Introduction:
A multiplexer (MUX) is a combinational circuit that selects one of many inputs and forwards it to a single output line based on a set of control signals. An 8:1 MUX has 8 inputs and 3 control signals. In this question, we need to determine the capabilities of an 8:1 MUX in terms of implementing Boolean functions.

Understanding the Options:
Let's analyze each option to understand its implications:

a) Some but not all Boolean functions of 3 variables: This option suggests that the 8:1 MUX can implement only a subset of the possible Boolean functions of 3 variables.

b) All functions of 3 variables and some but not all of 4 variables: This option states that the 8:1 MUX can implement all the Boolean functions of 3 variables and some, but not all, of the functions of 4 variables.

c) All functions of 3 variables but none of 4 variables: This option suggests that the 8:1 MUX can implement all the Boolean functions of 3 variables but cannot implement any function of 4 variables.

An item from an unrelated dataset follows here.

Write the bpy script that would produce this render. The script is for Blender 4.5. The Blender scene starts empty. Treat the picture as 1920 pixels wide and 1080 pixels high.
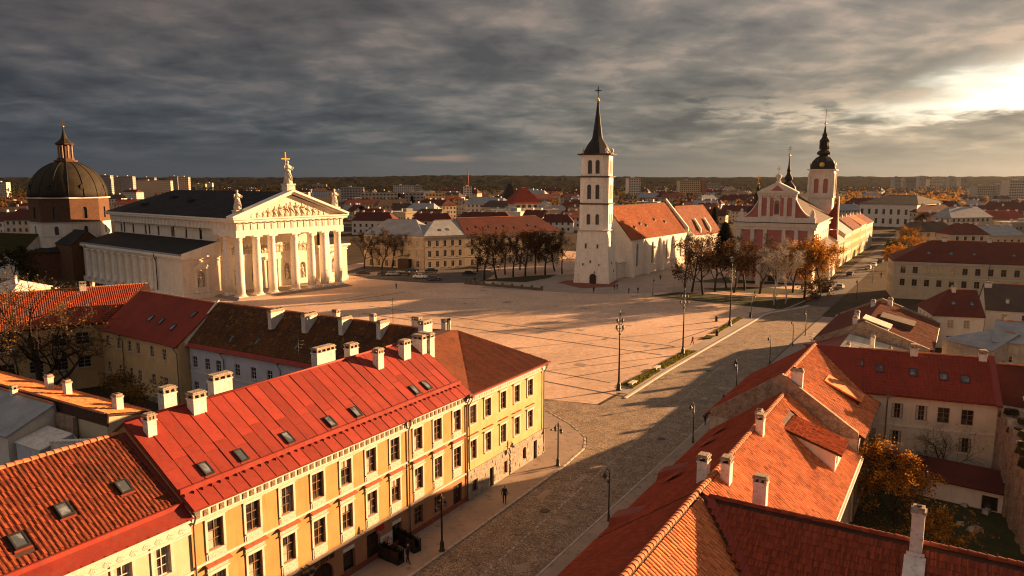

d) All functions of 4 variables: This option implies that the 8:1 MUX can implement all the Boolean functions of 4 variables.

Analyzing the Options:
To determine the correct option, we need to understand the capabilities of an 8:1 MUX in terms of implementing Boolean functions.

Understanding an 8:1 MUX:
An 8:1 MUX has 8 input lines, denoted as D0 to D7, and 3 control signals, denoted as S0, S1, and S2. The control signals select one of the 8 input lines to propagate to the output line, denoted as Y.

Implementing Boolean Functions:
To implement a Boolean function using an 8:1 MUX, we assign the inputs D0 to D7 to represent the minterms of the function and connect the control signals accordingly. The output Y represents the Boolean function.

For 3 Variable Functions:
An 8:1 MUX provides 8 input lines, which can represent all possible minterms for a Boolean function of 3 variables. Therefore, an 8:1 MUX can implement all the Boolean functions of 3 variables.

For 4 Variable Functions:
An 8:1 MUX with 8 input lines is not sufficient to represent all possible minterms for a Boolean function of 4 variables. This is because a Boolean function of 4 variables has 16 minterms, which exceeds the number of available input lines in the 8:1 MUX. Therefore, an 8:1 MUX cannot implement all the Boolean functions of 4 variables.

Conclusion:
Based on the analysis, we can conclude that the correct option is b) All functions of 3 variables and some but not all of 4 variables. An 8:1 MUX can implement all the Boolean functions of 3 variables but cannot implement all the functions of 4 variables due to the limited number of input lines.